Konieczność transpozycji do prawa polskiego dyrektywy Parlamentu Europejskiego i Rady nr 2014/104/UE spowoduje, że najprawdopodobniej pogorszeniu ulegnie sytuacja podmiotów, które w Polsce będą chciały dochodzić odszkodowania od uczestników kartelu. W praktyce bowiem, dzięki wspomnianej dyrektywie, to pozwani paradoksalnie zyskają kolejne możliwości przeciągania procesu w czasie i obrony przed roszczeniami.
Cel – uderzyć w kartele odszkodowaniami!
26 listopada 2014 r. PE i Rada przyjęły dyrektywę 2014/104/UE w sprawie niektórych przepisów regulujących dochodzenie roszczeń odszkodowawczych z tytułu naruszenia prawa konkurencji państw członkowskich i UE, objęte przepisami prawa krajowego (tzw. dyrektywa private enforcement). Państwa członkowskie mają do 27 grudnia 2016 r. dokonać transpozycji dyrektywy – aktualnie trwają prace nad dostosowaniem przepisów prawa polskiego.
Zamiarem europejskiego ustawodawcy było dokonanie harmonizacji przepisów państw członkowskich w zakresie dochodzenia roszczeń odszkodowawczych od podmiotów, które dopuściły się naruszenia prawa konkurencji. Jednakże celem głównym było nakłonienie państw członkowskich do wdrożenia rozwiązań zwiększających efektywność dochodzenia takich roszczeń przez podmioty poszkodowane.

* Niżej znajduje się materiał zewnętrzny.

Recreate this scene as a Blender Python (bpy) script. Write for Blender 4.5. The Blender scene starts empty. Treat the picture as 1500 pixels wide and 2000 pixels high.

Założenie jest proste – jeśli za naruszenie prawa konkurencji łatwo będzie można dochodzić odszkodowania, to nie tylko organy ochrony konkurencji, ale tysiące przedsiębiorstw włączą się do systemu zwalczania naruszeń prawa konkurencji.
Art. 11 Dyrektywy wprowadza wymóg zapewnienia przez państwa członkowskie, aby przedsiębiorstwa, które naruszyły prawo konkurencji w wyniku wspólnych działań, dopowiadały za szkodę solidarnie (do pełnej wysokości szkody).
W prawie polskim powyższą zasadę na dziś wyraża art. 441 Kodeksu cywilnego. Gdyby zatem art. 11 Dyrektywy poprzestawał na wprowadzeniu zasady solidarnej odpowiedzialności bez wprowadzania odstępstw w tym zakresie, wówczas, po pierwsze, przepisy prawa polskiego nie wymagałyby zmiany w tym aspekcie, a po drugie, mówilibyśmy o słusznej aksjologicznie regulacji na poziomie europejskim, która jednak nie wniosłaby zbyt wiele nowego do porządków prawnych państw europejskich.